Monday, Jan. 06, 1975
Out of School
In 1970 a Massachusetts survey revealed that thousands of school-age children in Boston were not enrolled in the city's public or private schools. Spurred by that report, the Washington-based Children's Defense Fund, a privately financed nonprofit agency, decided to conduct a national survey. After an analysis of 1970 census data and 6,500 personal interviews in nine states, the C.D.F. has now issued its own shocking statistic: some 2 million U.S. children from age seven to 17 are not enrolled in school.
Many of the out-of-school children had one thing in common: poverty. In Floyd County, Ky., for example, 21% of the children C.D.F. interviewed said that their parents could not afford to buy books or pay the required school fees. There was a wide racial and ethnic mix among the children. In the predominantly white Riverton Housing Project in Portland, Me., 11% of all school-age children were not attending school. In one census tract in New Bedford, Mass., 73% of all children of Portuguese descent were out of class. In the Northgate Housing Project in Montgomery, Ala., 27% of all 16-and 17-year-old blacks had not been in school for at least 45 days during the semester.
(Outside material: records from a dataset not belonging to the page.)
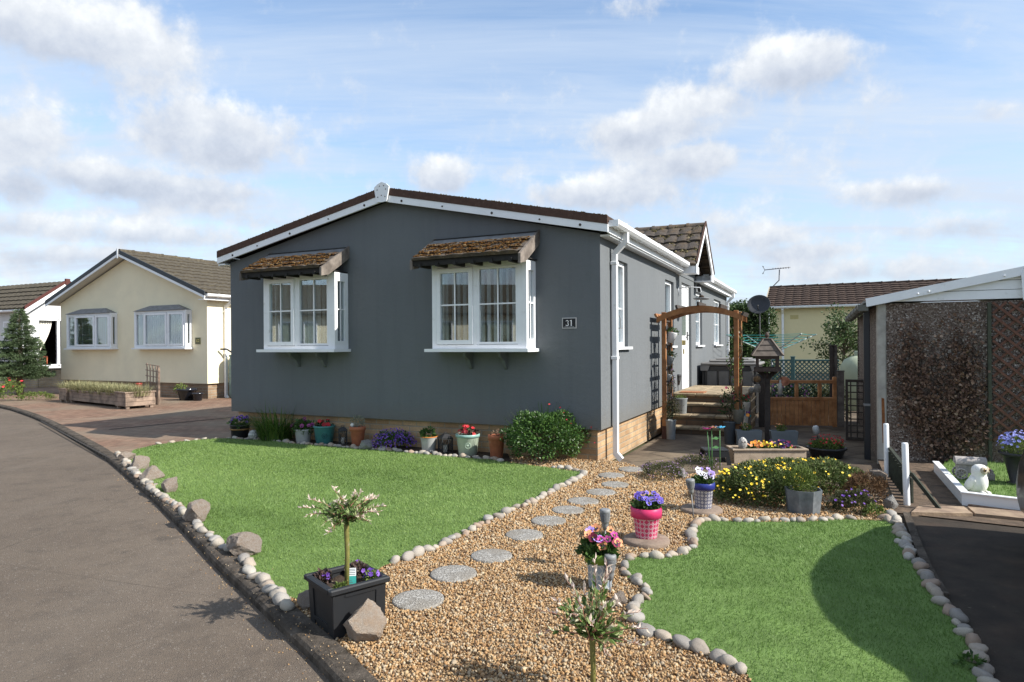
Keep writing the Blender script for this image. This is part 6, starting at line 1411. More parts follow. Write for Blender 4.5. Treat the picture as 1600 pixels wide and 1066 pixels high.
mound('dry_heath', 'dry brown heath plant beside the nearer white post', 1368, 794, 36, 38, 44, 3600, mat('dry_foliage', (.2, .12, .06), .9, 0, ramp=[(.07, .04, .022), (.16, .09, .045), (.28, .18, .09)]), .035, .14, None, 0, 0, dz=.03)
mound('green_trailer', 'small green trailing plant on the cobbles at the right lawn corner', 1372, 811, 20, 14, 20, 420, YGREEN, .025, .5, None, 0, 0)
leaf_ = mound('edge_weed', 'small sprig of weeds beside the driveway cobbles near the frame edge', 1522, 1050, 20, 14, 22, 60, GREEN, .035, .6, None, 0, 0)
# ---------------------------------------------------------------- cream wooden trough with bedding flowers
def trough(name, label, u0, u1, v, hpx, m, dpx, z=PATZ, lip=.012, taper=.0, rz=None, group=None, cat='trough'):
    a, b = G(u0, v, z), G(u1, v, z); d = b-a; d.z = 0; ln = d.length; rz = math.atan2(d.y, d.x) if rz is None else rz; s = mpp(v, (u0+u1)/2, z); h = hpx*s; dp = dpx
    o = thing(name, label, cat, a, rz, group); q = MB(); t_ = .012; k = taper
    for (x0, x1, y0, y1) in ((0, ln, 0, t_), (0, ln, dp-t_, dp), (0, t_, t_+.0005, dp-t_-.0005), (ln-t_, ln, t_+.0005, dp-t_-.0005)):
        i0 = len(q.v); q.bbox(x0, x1, y0, y1, 0, h, .003)
        for i in range(i0, len(q.v)):
            x, y, z_ = q.v[i]; f = 1-(1-z_/h)*k; q.v[i] = (ln/2+(x-ln/2)*f, dp/2+(y-dp/2)*f, z_)
    q.box(t_, ln-t_, t_, dp-t_, 0.002, h*.5); q.build('trough_box', m, o)
    if lip:
        q = MB(); e = lip; q.bbox(-e, ln+e, -e, .022, h+.0005, h+.02, .003); q.bbox(-e, ln+e, dp-.022, dp+e, h+.0005, h+.02, .003); q.bbox(-e, .022, .0225, dp-.0225, h+.0005, h+.02, .003); q.bbox(ln-.022, ln+e, .0225, dp-.0225, h+.0005, h+.02, .003); q.build('rim', m, o)
    MB().box(t_, ln-t_, t_, dp-t_, h*.5, h*.9).build('soil', SOIL, o)
    return o, ln, h
CREAMW = mat('cream_timber', (.36, .285, .21), .8, .15, 8, bump=.002, bs=70, dirt=((.22, .17, .12), 9, .5, .72))
o, ln, h = trough('wooden_trough', 'cream wooden trough full of orange, yellow and purple pansies', 1147, 1260, 724, 20, CREAMW, .26, lip=.02)
leafy('foliage', GREEN, o, (ln*.55, .13, h), (ln*.42, .13, .07), 900, .035, .55, upb=.4)
for m_, c, n_, rx in ((PPEACH, .40, 12, .1), (FORA, .36, 14, .12), (FYEL, .55, 22, .2), (PMAR, .74, 9, .07), (pans('deep', (.05, .015, .11)), .72, 26, .11), (FRED, .52, 5, .08)):
    p = np.column_stack([rng.normal(ln*c, rx*.6, n_), rng.uniform(.0, .18, n_), h+rng.uniform(.03, .1, n_)]); spread(o, n_, p, 0, .021, m_, face=(0, -.8, .6))
o2 = thing('owl_stone', 'speckled grey stone owl sitting on the left end of the wooden trough', 'garden ornament', o.location+Vector((ln*.13*math.cos(o.rotation_euler.z), ln*.13*math.sin(o.rotation_euler.z), h+.02)))
me = rockmesh('stone', 333, 3, 2, .05, (.055, .05, .08), False); me.materials.append(ROCKG); link('stone_body', me, o2, (0, .02, .06))
MB().sphere((-.017, -.022, .09), .013, 10, 6).sphere((.017, -.022, .09), .013, 10, 6).build('eye_ring', STN, o2)
TRG = mat('grey_trough', (.16, .18, .19), .55, .1, 6)
for k, (u0, u1, v, l_) in enumerate([(1151, 1190, 697, 'grey plastic trough with small plant at the foot of the arch'), (1205, 1246, 698, 'grey plastic trough right of the bird table post')]):
    o, ln, h = trough('plastic_trough', l_, u0, u1, v, 24, TRG, .17, lip=0, taper=.12, rz=-.2, group='grey troughs at the bird table'); mtx = Matrix.Rotation(-.2, 3, 'Z')
    leafy('foliage', YGREEN, o, (ln*.42, .085, h+.035), (.07, .06, .06), 160, .035, .5); spread(o, 8, np.column_stack([rng.normal(ln*.42, .04, 8), rng.uniform(.02, .14, 8), h+rng.uniform(.05, .1, 8)]), 0, .012, PPEACH)
o, r, h = pot('black_bowl', 'wide black bowl of small red flowers near the garage downpipe', 1292, 718, 58, 16, 44, BLACKPL, z=PATZ, rim=.2)
leafy('foliage', YGREEN, o, (0, 0, h+.01), (r*.95, r*.8, .09), 1100, .04, .4, upb=.4); blossom(o, 90, (0, 0, h+.04), (r*.95, r*.8, .13), .012, FRED, zmin=.2)
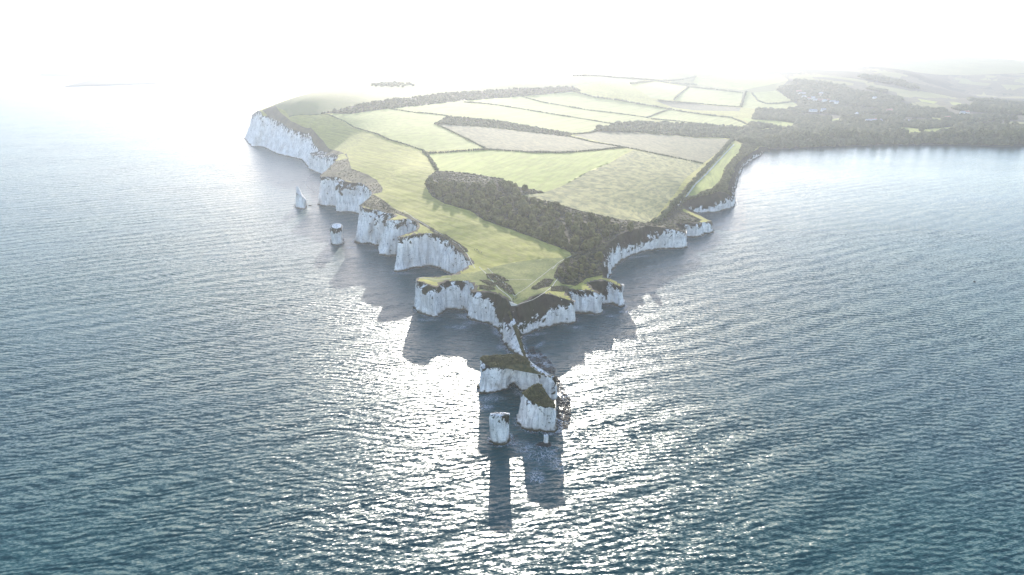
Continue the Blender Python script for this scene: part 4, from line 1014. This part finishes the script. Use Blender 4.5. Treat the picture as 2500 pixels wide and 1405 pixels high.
for a in [(1318,1104,13,14),(1350,1118,7,18,.2),(1310,1165,6,9),(1262,1082,9,5),(1280,1095,8,8),(1195,975,12,7),(1185,995,7,6),(1266,960,5,6),(1133,772,11,9),(1120,799,13,6),(1148,790,10,5),
          (1045,782,14,4),(1305,818,16,4,.25),(1318,842,3,10,-.5),(1215,815,5,9,.5),(1492,772,8,5),(1405,800,9,4),(860,606,9,6),(915,612,12,6),(722,514,6,8),(740,516,8,5),(985,668,16,5),(1250,880,8,4),(1250,940,4,5),(1372,1040,7,16),(1378,960,5,16),(1300,870,14,8),(1330,890,9,9),(1525,762,8,4),(705,398,14,9),(650,368,18,9),(1560,628,24,4,.4),(1222,850,5,8)]: foam(*a)
for bp, on_, ids in BASES:
    run = []
    for k, i in enumerate(ids):
        n0 = len(fv)
        wd = 2.2 + 3.2 * max(0, .25 + nz(bp[i][0] * .06, bp[i][1] * .06, 2))
        for q, e_ in ((.2, .9), (1.2 + wd * .35, .8), (1.5 + wd, 0.0)): fv.append((bp[i][0] + on_[i][0] * q, bp[i][1] + on_[i][1] * q, .12)); fe.append(e_)
        if k and ids[k - 1] == i - 1:
            for r in (0, 1): ff.append((n0 - 3 + r, n0 + r, n0 + r + 1, n0 - 2 + r))
fo = mesh_obj("foam", fv, ff, M_FOAM); fatt(fo, "edge", fe); tag(fo, kind='stuff')
# ------------------------------------------------------------------ sea and haze
sea = mesh_obj("sea", [(-60000, -3000, 0), (60000, -3000, 0), (60000, 90000, 0), (-60000, 90000, 0)], [(0, 1, 2, 3)], M_SEA)
tag(sea, kind='structure')
def make_haze():
    x0, x1, y0, y1, z0, z1 = -61000, 61000, -3100, 91000, -2.5, 250
    v = [(x, y, z) for z in (z0, z1) for y in (y0, y1) for x in (x0, x1)]
    f = [(0, 2, 3, 1), (4, 5, 7, 6), (0, 1, 5, 4), (2, 6, 7, 3), (0, 4, 6, 2), (1, 3, 7, 5)]
    m = bpy.data.materials.new("haze_air"); m.use_nodes = True; t = m.node_tree; t.nodes.clear()
    o = t.nodes.new("ShaderNodeOutputMaterial"); p = t.nodes.new("ShaderNodeVolumePrincipled")
    p.inputs['Color'].default_value = (.36, .385, .43, 1); p.inputs['Density'].default_value = HAZE_D; p.inputs['Anisotropy'].default_value = HAZE_G
    t.links.new(p.outputs[0], o.inputs['Volume'])
    h = mesh_obj("haze", v, f, m); tag(h, kind='stuff'); h.display_type = 'WIRE'
HAZE_D, HAZE_G = .00016, .57
make_haze()
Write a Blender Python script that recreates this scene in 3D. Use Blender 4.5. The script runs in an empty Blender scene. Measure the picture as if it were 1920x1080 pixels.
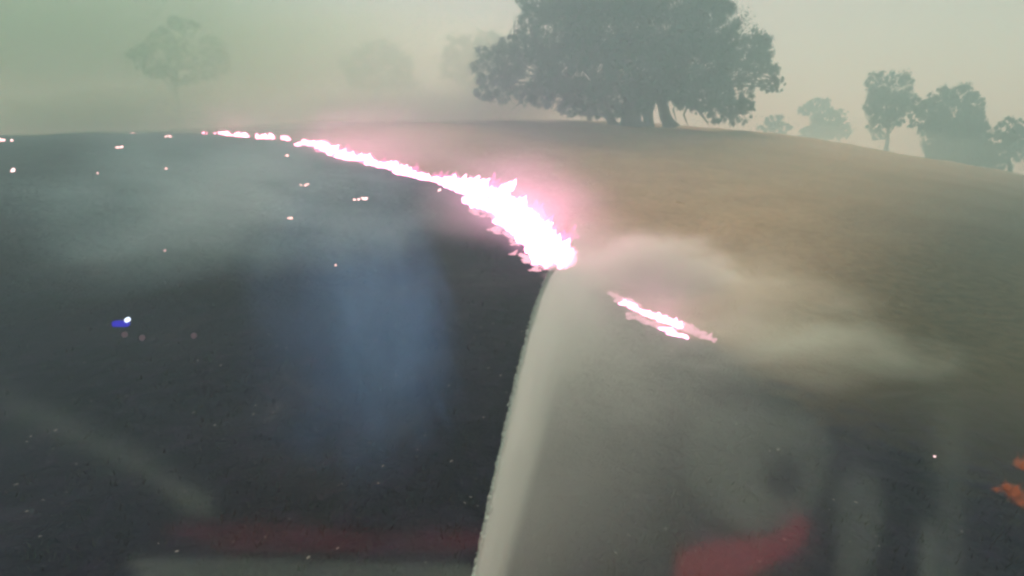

The 366-page C.D.F. report decried "the rampant use of suspensions and other disciplinary devices to throw children out of school." The survey showed that more than 1 million children were suspended from school last year--blacks at a rate twice as high as whites. In Macon, Ga., a 16-year-old black student was expelled for three months because he could not pay $5 to replace the ruler he had accidentally broken in shop.